Estate Planning - Joint Tenancy

Similarly, not every item of property from the estate needs to be probated either and not every item of property becomes part of the estate. Just a formal probate process is not always necessary, property can also be held in such a way as it passes without becoming part of the probate estate.

Many people do not want their loved ones to have to go through the time and expense of formal probate proceedings through the courts. For this reason, it may be beneficial to consider titling real property under a “joint tenancy with right of survivorship.”

Real property that is titled in such a way is taken completely out of the probate process, and, upon the death of one of the owners, that owner’s interest then passes to the remaining owners. 

If there were only two owners on the title, that gives the survivor full ownership.

If there was more than one surviving owner, the deceased owner’s interest is then split among the remaining owners.

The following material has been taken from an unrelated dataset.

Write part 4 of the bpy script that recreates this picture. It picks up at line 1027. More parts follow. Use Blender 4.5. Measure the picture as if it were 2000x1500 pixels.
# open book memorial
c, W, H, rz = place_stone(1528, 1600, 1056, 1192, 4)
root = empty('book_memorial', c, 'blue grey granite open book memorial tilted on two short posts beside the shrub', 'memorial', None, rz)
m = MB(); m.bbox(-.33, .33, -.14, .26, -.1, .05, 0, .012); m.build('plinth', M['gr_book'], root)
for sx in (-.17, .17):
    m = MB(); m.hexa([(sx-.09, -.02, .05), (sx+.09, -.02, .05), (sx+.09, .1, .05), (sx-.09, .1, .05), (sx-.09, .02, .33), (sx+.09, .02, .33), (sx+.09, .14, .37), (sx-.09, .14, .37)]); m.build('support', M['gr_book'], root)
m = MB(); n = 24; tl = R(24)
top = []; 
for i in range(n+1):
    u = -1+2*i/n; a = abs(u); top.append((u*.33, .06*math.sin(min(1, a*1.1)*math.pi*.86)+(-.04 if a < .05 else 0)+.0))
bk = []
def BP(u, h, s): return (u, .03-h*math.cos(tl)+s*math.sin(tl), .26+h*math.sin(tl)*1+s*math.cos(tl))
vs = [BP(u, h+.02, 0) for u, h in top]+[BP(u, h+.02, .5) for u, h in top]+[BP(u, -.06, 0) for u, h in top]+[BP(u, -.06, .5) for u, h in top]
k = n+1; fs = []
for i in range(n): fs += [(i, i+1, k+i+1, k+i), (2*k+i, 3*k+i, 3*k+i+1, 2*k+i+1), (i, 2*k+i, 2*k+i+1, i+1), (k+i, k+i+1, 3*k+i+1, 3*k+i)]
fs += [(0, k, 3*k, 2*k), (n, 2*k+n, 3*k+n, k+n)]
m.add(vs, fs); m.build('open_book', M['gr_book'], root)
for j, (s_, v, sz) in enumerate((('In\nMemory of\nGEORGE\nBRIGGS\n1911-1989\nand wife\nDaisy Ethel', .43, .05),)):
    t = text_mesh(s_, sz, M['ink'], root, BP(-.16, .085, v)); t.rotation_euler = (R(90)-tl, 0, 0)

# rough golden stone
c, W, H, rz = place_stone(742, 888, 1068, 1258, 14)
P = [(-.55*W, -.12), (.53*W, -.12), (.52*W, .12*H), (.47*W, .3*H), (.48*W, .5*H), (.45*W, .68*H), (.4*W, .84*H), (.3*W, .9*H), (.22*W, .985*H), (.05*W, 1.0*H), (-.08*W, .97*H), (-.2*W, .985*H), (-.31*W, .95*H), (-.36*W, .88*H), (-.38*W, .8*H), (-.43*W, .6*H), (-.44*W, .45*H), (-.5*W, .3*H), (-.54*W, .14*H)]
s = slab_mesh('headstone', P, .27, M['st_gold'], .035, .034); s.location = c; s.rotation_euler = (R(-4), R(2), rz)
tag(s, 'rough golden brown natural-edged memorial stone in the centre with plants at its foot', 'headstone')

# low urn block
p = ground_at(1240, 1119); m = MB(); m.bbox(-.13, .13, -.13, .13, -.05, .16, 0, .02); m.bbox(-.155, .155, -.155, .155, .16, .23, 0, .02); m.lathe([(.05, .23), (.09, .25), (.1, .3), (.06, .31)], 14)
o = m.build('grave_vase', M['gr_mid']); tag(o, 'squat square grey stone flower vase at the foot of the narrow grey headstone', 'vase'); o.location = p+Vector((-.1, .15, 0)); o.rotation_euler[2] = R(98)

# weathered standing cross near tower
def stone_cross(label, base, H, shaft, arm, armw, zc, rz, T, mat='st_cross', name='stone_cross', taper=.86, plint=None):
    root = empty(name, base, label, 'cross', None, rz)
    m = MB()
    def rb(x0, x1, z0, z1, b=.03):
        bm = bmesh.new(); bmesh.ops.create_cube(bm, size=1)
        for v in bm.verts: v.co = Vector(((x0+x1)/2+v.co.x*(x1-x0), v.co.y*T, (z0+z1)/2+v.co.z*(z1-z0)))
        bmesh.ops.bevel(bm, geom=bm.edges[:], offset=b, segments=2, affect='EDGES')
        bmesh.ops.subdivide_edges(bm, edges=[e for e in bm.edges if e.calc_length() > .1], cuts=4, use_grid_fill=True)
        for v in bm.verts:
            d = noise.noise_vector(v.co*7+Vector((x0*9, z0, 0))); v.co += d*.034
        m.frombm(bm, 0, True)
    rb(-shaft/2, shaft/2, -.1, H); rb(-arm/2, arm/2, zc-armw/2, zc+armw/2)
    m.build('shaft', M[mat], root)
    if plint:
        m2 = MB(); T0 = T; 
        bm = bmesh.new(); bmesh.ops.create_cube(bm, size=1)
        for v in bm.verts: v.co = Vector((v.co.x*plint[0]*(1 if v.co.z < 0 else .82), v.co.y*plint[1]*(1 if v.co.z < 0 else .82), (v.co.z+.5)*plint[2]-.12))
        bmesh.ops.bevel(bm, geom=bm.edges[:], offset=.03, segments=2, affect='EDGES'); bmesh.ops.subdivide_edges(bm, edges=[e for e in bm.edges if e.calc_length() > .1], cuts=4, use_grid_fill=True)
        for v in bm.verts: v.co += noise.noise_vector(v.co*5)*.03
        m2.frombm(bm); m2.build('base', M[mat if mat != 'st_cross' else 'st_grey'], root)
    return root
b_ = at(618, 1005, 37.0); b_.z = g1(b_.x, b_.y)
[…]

Instead of probating the property, a surviving joint tenant need only submit an Affidavit of Death of a Joint Tenant, along with a copy of the death certificate of the decedent, to the county recorder where the property is located.

However, be aware that any individual joint tenant can unilaterally sever the joint tenancy by selling off his or her interest.

Under California Civil Code Section 683.2, a joint tenant may sell or deed away his or her own interest in the real property, and by doing so, change the ownership of the property to a tenancy in common, thus doing away with the right of survivorship.

Specifically, under § 683.2(c), the right of survivorship will be terminated if the written instrument severing the joint tenancy is recorded either:

  1. Before the severing joint tenant dies, or

  2. Within seven days after the joint tenant’s death, provided that the document was notarized within three days before the joint tenant’s death.